▸ WHAT IS BEING ASKED
Which lines hold the word "picture"? Copy each of them.

● ● ● ●

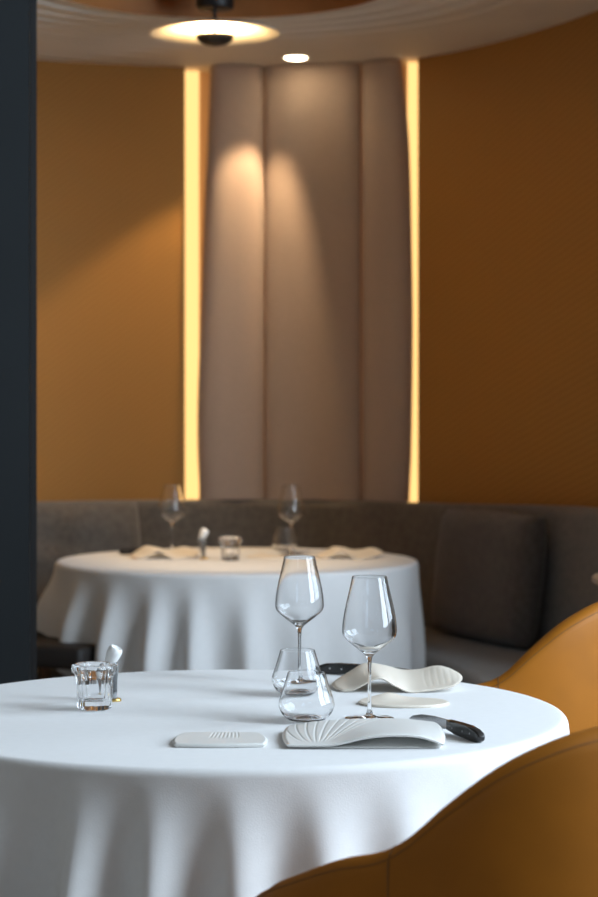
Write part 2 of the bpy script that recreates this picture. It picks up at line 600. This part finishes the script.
def cushion(w, h, t, p0, p1, lean, mat, label):
    """back cushion standing on the seat between plan points p0 and p1"""
    p0, p1 = Vector(p0), Vector(p1)
    d = (p1 - p0).normalized()
    n = Vector((d.y, -d.x))
    bm = bmesh.new()
    nu, nv = 24, 20
    def shape(u, v, s):
        e = (1 - abs(u) ** 6) * (1 - abs(v) ** 6)
        th = t * 0.5 * (0.25 + 0.75 * max(0, e) ** 0.45)
        wr = 0.004 * math.sin(9 * v + 2.5 * u + s) * (1 - abs(u) ** 2)
        k = 0.5
        uu = u * math.sqrt(1 - 0.05 * v * v); vv = v * math.sqrt(1 - 0.05 * u * u)
        return uu * w / 2, s * th + wr, (vv + 1) * h / 2
    V = {}
    for s in (-1, 1):
        for j in range(nv + 1):
            for i in range(nu + 1):
                edge = i in (0, nu) or j in (0, nv)
                u = 2 * i / nu - 1; v = 2 * j / nv - 1
                x, y, z = shape(u, v, s)
                V[s, i, j] = bm.verts.new((x, y, z))
    for s in (-1, 1):
        for j in range(nv):
            for i in range(nu):
                bm.faces.new((V[s,i,j], V[s,i+1,j], V[s,i+1,j+1], V[s,i,j+1]))
    ring = [(i, 0) for i in range(nu)] + [(nu, j) for j in range(nv)] + [(i, nv) for i in range(nu, 0, -1)] + [(0, j) for j in range(nv, 0, -1)]
    for a, c in zip(ring, ring[1:] + ring[:1]):
        bm.faces.new((V[-1, a[0], a[1]], V[-1, c[0], c[1]], V[1, c[0], c[1]], V[1, a[0], a[1]]))
    o = from_bm('back_cushion', bm, mat, None, True, 70)
    mid = (p0 + p1) / 2
    o.location = (mid.x, mid.y, 0.452)
    o.rotation_euler = (lean, 0, math.atan2(d.y, d.x))
    return tag(o, label, 'cushion', 'back cushions on the banquette')
def wl_at(i, off): return WL[i] + wl_normal(i) * off
cushion(0.64, 0.44, 0.13, wl_at(186, 0.235), wl_at(216, 0.235), -0.12, M_cush, 'charcoal back cushion leaning on the banquette beside the thinner glowing strip')
cushion(0.60, 0.445, 0.13, wl_at(82, 0.26), wl_at(106, 0.26), -0.12, M_grey, 'grey back cushion on the banquette between slate blue column and far table')

# ------------------------------------------------------------------ ceiling lamps
def disc_lamp(x, y, z):
    t = thing('disc_ceiling_lamp', (x, y, CEIL + 0.065), 'round white disc ceiling lamp with black dome above the far table', 'ceiling lamp')
    dz = z - (CEIL + 0.065)
    lathe('canopy', [(0, 0), (0.060, 0), (0.062, -0.006), (0.062, -0.070), (0.058, -0.076), (0, -0.076)], M_black, t, 48, auto=40)
    lathe('stem', [(0, -0.07), (0.006, -0.07), (0.006, dz - 0.03), (0, dz - 0.03)], M_black, t, 16, auto=40)
    # shallow dish: underside concave
    R = 0.212
    prof = []
    for k in range(15):
        r = R * k / 14
        prof.append((r, dz + 0.030 - 0.030 * (r / R) ** 2))
    top = [(r, zz + 0.005) for r, zz in reversed(prof)]
    lathe('shade', prof + [(R + 0.002, dz + 0.0025)] + top, M_disc, t, 72, auto=60)
    # dome hanging below the dish, its light aimed up
    hp = [(0, dz - 0.040)]
    for k in range(1, 11):
        a = PI / 2 * k / 10
        hp.append((0.062 * math.sin(a), dz - 0.006 - 0.034 * math.cos(a)))
    hp += [(0.060, dz - 0.005), (0, dz - 0.005)]
    lathe('lamp_dome', hp, M_black, t, 48, auto=40)
    d = bpy.data.lights.new('lamp_glow', 'AREA')
    d.shape = 'DISK'; d.size = 0.10; d.energy = 17.0; d.color = (1.0, 0.66, 0.30)
    o = bpy.data.objects.new('lamp_glow', d); COL.objects.link(o)
    o.parent = t
    o.location = (0, 0, dz - 0.0035); o.rotation_euler = (PI, 0, 0)
disc_lamp(px(215, 6.9), 6.9, 1.27 + 366 / F * 6.9)

def downlight(x, y, label, target, power, cone, blend):
    t = thing('ceiling_downlight', (x, y, CEIL), label, 'ceiling light', 0, 'downlights in the ceiling')
    lathe('trim_ring', [(0.040, 0.0), (0.052, 0.0), (0.052, -0.004), (0.046, -0.006), (0.040, -0.003)], M_white_cer, t, 40, closed=True, auto=40)
    lathe('lens', [(0, -0.0105), (0.022, -0.0095), (0.036, -0.006), (0.041, -0.002), (0.041, 0.0), (0, 0.0)], M_bulb, t, 40, auto=40)
    d = bpy.data.lights.new('downlight_beam', 'SPOT')
    d.energy = power; d.color = (1.0, 0.72, 0.42); d.spot_size = math.radians(cone); d.spot_blend = blend
    d.shadow_soft_size = 0.018
    o = bpy.data.objects.new('downlight_beam', d); COL.objects.link(o)
    o.parent = t
    o.location = (0, 0, -0.03)
    o.rotation_euler = (Vector(target) - Vector((x, y, CEIL - 0.03))).to_track_quat('-Z', 'Y').to_euler()
downlight(-0.012, 7.93, 'small bright downlight in the plaster ceiling in front of the middle taupe panel',
          (-0.012 - math.tan(math.radians(20)), 7.93, CEIL - 1.03), 31, 62, 0.4)
# added out-of-frame downlight, warms the far table top and the bounce around it
downlight(-0.2, 5.985, 'added unseen downlight warming the far table, beyond the top of the picture', (-0.2, 6.88, 0.75), 72, 36, 0.85)


# ------------------------------------------------------------------ tables and cloths
def round_table(x, y, r, label):
    t = thing('round_table', (x, y, 0), label, 'table', 0, 'round dining tables')
    zt = TZ - 0.006
    lathe('tabletop', [(0, zt - 0.03), (r - 0.03, zt - 0.03), (r - 0.02, zt - 0.02), (r - 0.02, zt - 0.004), (r - 0.026, zt), (0, zt)], M_walnut, t, 96, auto=40)
    lathe('pedestal', [(0, 0.03), (0.05, 0.03), (0.045, 0.1), (0.045, zt - 0.03), (0, zt - 0.03)], M_black, t, 32, auto=40)
    lathe('foot', [(0, 0), (0.26, 0), (0.26, 0.012), (0.06, 0.032), (0, 0.032)], M_black, t, 48, auto=40)
    return t

def tablecloth(x, y, r, label, fold, drop, n=432, rows=46):
    """fold(theta) -> signed depth of the drape at the hem; drop(theta) -> hanging length"""
    bm = bmesh.new()
    rad = [0.06, 0.15, 0.25, 0.35, 0.45, r - 0.05, r - 0.025, r - 0.014]
    rings = []
    c = bm.verts.new((0, 0, TZ))
    for q in rad:
        rings.append([(q, TZ)] * n)
    for k in range(1, 7):                                     # soft shoulder over the table edge
        a = PI / 2 * k / 6
        rings.append([(r - 0.014 + 0.014 * math.sin(a), TZ - 0.014 * (1 - math.cos(a)))] * n)
    for j in range(1, rows + 1):
        t = j / rows
        ring = []
        for k in range(n):
            th = 2 * PI * k / n
            L = drop(th)
            grow = 1.25 * smooth01(t * 1.5 + 0.03) ** 0.75
            ring.append((r + 0.004 * t + fold(th, t) * grow, TZ - 0.014 - L * t))
        rings.append(ring)
    VV = []
    for ring in rings:
        VV.append([bm.verts.new((q * math.cos(2*PI*k/n), q * math.sin(2*PI*k/n), z)) for k, (q, z) in enumerate(ring)])
    for k in range(n):
        bm.faces.new((c, VV[0][k], VV[0][(k+1) % n]))
    for A, B in zip(VV[:-1], VV[1:]):
        for k in range(n):
            bm.faces.new((A[k], B[k], B[(k+1) % n], A[(k+1) % n]))
    o = from_bm('tablecloth', bm, M_cloth, None, True)
    o.location = (x, y, 0)
    return tag(o, label, 'tablecloth', 'white tablecloths')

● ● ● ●

▸ THE RESPONSE
Write part 2 of the bpy script that recreates this picture. It picks up at line 600. This part finishes the script.
downlight(-0.2, 5.985, 'added unseen downlight warming the far table, beyond the top of the picture', (-0.2, 6.88, 0.75), 72, 36, 0.85)